There is a vast array of great free software projects written in Java. All sorts of large systems that we all rely on every day are built upon the Apache Foundation libraries. Large companies like Google and IBM put out standard libraries that so many other projects use. Unfortunately, the standard practice for distributing Java code makes it a lot of work to integrate them into Debian.
The Debian Java Team's work is generally under-appreciated, so we are getting the word out here. The Java Team has to consistently fight the Java standard practice of bundling all deps into a single JAR. This means there is no shared security updates, each dev has to update every dependency themselves in that model. That works great for large companies with staff devoted to doing that.
For the majority of Debian use cases, that works poorly. Debian
delivers on the promise that people can just apt install foo
and
have it work, and receive security updates. The user does not even
need to know what language the program is written in, it just works.
The Java developer community need to embrace the value of these use cases, and help Debian by making it easier to package Java projects in the standard distro method, with shared dependencies that are independently updated.
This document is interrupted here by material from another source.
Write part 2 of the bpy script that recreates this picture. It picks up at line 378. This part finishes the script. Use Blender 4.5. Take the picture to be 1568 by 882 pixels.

Python and Ruby provide great examples of more flexible standard practice for shipping software. Both have methods of describing the dependencies needed, and then automatically fetching them. They are designed in a way that is quite easy to hook into the native build system and make Debian packages. That is sadly not the case with Gradle and Maven, the most popular build systems for Java. For those, the Java Team usually has to extensively patch the build system to make it work for the Debian package.